# Problem
Begin at the line containing "Recreate this scene" in the entries below and end at the line containing "R = math.radians"; transcribe that range exactly and nothing outside it.

# Excerpted records
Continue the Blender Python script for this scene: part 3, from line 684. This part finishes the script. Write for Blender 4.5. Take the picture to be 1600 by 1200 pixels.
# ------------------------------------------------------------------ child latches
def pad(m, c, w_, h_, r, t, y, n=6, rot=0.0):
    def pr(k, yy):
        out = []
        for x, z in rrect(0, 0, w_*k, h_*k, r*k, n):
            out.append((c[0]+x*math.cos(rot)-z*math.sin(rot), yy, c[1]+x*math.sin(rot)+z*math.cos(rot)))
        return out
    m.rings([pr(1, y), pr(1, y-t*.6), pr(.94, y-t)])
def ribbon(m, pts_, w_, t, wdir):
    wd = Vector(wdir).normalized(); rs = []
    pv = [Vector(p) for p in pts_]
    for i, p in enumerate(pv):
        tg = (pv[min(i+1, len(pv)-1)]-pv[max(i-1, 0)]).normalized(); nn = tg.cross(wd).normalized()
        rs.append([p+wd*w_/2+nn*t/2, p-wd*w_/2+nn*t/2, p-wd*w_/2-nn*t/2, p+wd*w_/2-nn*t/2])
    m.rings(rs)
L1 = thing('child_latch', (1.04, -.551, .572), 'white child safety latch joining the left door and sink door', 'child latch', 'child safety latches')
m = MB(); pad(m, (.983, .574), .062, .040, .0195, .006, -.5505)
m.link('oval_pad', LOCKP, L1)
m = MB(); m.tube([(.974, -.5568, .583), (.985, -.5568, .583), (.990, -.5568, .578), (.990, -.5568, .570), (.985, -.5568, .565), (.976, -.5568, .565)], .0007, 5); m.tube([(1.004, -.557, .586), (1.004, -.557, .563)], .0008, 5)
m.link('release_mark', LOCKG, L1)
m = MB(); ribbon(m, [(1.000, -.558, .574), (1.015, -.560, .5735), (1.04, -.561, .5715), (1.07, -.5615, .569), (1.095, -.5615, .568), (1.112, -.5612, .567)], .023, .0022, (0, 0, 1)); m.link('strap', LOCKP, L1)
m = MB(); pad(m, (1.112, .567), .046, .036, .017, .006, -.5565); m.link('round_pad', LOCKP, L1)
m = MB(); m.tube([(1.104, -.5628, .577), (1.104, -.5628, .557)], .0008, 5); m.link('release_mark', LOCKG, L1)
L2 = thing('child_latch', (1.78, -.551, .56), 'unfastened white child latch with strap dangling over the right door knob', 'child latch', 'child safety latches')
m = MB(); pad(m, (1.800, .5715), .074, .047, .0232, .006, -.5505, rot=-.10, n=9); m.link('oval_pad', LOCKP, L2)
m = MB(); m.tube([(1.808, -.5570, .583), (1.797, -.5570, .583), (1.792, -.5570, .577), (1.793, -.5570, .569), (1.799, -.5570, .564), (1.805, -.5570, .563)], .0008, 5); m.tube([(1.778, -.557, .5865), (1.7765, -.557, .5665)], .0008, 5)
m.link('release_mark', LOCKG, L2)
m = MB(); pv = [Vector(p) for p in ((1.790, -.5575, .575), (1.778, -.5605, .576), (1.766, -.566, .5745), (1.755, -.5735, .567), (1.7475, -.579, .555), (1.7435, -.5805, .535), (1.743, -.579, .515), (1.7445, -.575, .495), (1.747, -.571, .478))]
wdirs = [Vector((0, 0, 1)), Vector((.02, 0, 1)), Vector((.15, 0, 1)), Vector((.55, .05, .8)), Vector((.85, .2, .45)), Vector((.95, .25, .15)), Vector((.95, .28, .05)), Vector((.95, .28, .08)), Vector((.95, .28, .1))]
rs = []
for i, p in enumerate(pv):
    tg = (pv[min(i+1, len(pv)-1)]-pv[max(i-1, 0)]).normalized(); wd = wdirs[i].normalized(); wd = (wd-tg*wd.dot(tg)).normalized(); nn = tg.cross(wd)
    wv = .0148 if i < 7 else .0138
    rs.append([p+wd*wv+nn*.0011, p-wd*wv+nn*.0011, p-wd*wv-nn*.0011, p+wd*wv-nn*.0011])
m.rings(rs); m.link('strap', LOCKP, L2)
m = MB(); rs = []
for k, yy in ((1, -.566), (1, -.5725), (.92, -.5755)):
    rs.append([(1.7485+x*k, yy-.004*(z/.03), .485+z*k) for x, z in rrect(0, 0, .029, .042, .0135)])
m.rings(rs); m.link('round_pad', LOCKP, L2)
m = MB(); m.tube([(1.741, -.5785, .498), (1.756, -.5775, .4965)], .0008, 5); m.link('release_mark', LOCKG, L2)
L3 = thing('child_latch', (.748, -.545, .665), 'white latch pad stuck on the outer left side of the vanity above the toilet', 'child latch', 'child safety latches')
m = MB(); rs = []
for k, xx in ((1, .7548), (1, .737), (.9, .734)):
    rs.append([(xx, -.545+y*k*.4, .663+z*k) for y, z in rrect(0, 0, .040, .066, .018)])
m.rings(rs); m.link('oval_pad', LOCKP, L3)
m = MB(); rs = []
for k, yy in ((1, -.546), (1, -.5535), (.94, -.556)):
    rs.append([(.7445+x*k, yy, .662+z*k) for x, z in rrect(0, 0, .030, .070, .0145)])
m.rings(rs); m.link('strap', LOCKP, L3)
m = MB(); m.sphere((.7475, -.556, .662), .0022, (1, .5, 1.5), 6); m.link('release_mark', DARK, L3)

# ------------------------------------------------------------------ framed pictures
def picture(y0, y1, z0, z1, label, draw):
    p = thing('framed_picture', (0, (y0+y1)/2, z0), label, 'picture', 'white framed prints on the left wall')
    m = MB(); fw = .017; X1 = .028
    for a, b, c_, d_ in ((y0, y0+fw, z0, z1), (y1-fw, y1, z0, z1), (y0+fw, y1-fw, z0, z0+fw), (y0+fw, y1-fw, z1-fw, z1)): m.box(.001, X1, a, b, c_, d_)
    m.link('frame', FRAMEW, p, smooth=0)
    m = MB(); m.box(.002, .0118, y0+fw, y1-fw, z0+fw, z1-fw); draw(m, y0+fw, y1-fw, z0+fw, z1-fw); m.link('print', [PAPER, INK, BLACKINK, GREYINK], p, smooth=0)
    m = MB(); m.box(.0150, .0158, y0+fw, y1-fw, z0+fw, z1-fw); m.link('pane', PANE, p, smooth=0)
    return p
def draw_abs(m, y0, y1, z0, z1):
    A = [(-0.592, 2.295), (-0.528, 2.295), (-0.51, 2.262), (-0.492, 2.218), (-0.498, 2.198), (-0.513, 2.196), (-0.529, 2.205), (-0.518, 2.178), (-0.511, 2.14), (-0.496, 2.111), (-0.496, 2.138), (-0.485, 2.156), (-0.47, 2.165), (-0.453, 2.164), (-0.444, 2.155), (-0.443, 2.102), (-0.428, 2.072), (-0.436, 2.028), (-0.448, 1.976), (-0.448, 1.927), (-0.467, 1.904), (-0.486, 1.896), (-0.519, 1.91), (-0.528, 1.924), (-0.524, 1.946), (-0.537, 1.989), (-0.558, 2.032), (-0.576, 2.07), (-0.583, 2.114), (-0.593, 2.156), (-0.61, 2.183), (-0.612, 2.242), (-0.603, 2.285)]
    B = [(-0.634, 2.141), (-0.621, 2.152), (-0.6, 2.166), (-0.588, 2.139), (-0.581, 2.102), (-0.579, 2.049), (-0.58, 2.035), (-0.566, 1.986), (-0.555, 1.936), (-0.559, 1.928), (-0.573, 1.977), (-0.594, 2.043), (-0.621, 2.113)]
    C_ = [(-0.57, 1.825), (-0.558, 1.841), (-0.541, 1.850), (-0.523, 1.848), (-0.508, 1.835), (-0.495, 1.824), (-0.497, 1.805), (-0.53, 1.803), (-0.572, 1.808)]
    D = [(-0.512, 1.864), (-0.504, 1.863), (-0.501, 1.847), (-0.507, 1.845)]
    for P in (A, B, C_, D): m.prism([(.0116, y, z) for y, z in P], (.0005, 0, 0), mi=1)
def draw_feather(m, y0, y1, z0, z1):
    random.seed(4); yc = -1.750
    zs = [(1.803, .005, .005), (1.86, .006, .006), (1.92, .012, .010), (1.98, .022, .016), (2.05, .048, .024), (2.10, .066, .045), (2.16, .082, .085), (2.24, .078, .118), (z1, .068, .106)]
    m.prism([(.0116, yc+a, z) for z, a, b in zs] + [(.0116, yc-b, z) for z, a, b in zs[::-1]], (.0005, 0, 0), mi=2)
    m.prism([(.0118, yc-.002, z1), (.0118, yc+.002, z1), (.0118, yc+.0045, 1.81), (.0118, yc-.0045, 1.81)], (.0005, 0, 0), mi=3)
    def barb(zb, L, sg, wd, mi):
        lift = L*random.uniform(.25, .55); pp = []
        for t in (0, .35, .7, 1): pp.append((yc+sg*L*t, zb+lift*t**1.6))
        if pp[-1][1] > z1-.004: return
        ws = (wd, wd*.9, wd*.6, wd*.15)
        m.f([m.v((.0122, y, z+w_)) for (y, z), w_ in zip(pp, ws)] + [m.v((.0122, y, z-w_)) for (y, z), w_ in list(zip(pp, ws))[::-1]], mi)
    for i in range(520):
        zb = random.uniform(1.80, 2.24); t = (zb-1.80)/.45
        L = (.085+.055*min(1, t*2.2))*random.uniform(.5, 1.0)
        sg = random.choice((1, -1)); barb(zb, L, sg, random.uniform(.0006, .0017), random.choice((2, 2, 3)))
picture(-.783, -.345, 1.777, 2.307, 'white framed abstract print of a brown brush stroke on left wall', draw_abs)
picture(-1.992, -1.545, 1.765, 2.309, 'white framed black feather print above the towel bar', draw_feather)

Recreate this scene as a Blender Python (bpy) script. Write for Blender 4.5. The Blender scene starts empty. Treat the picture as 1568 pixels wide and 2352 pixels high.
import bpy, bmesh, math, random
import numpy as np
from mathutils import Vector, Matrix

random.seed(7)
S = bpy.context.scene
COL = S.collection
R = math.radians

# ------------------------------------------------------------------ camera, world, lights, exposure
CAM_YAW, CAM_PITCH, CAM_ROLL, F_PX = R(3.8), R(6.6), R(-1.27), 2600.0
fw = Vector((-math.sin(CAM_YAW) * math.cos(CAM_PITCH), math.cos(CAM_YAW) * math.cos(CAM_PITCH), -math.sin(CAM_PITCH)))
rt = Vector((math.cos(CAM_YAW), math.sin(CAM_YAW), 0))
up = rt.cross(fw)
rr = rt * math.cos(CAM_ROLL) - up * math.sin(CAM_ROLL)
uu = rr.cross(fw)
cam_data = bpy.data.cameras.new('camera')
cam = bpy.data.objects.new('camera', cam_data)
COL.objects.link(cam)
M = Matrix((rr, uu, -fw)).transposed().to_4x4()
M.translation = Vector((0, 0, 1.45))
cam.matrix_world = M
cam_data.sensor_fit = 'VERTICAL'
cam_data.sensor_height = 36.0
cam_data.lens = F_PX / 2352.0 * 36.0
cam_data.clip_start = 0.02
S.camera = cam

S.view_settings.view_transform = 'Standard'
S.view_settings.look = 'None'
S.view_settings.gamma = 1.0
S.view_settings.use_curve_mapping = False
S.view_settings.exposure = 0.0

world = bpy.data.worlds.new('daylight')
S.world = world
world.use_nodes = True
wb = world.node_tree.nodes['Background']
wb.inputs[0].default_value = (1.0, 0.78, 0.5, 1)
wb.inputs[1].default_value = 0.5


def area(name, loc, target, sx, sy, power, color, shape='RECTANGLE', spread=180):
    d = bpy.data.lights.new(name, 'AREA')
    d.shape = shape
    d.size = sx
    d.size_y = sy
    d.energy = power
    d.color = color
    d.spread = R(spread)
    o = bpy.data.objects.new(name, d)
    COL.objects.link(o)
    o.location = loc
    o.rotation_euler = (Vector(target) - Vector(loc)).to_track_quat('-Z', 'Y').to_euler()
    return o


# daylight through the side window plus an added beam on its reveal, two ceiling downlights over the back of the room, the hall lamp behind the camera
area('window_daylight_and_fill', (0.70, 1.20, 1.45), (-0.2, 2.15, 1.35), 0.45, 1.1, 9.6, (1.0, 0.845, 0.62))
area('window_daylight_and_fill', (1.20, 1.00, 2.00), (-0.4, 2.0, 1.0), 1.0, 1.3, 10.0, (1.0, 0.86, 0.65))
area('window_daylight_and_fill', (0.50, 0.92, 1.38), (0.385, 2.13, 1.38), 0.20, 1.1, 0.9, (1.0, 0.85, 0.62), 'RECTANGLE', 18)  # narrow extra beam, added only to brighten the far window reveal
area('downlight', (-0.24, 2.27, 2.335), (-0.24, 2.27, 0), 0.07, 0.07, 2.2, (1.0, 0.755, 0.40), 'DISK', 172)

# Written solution
Recreate this scene as a Blender Python (bpy) script. Write for Blender 4.5. The Blender scene starts empty. Treat the picture as 1568 pixels wide and 2352 pixels high.
import bpy, bmesh, math, random
import numpy as np
from mathutils import Vector, Matrix

random.seed(7)
S = bpy.context.scene
COL = S.collection
R = math.radians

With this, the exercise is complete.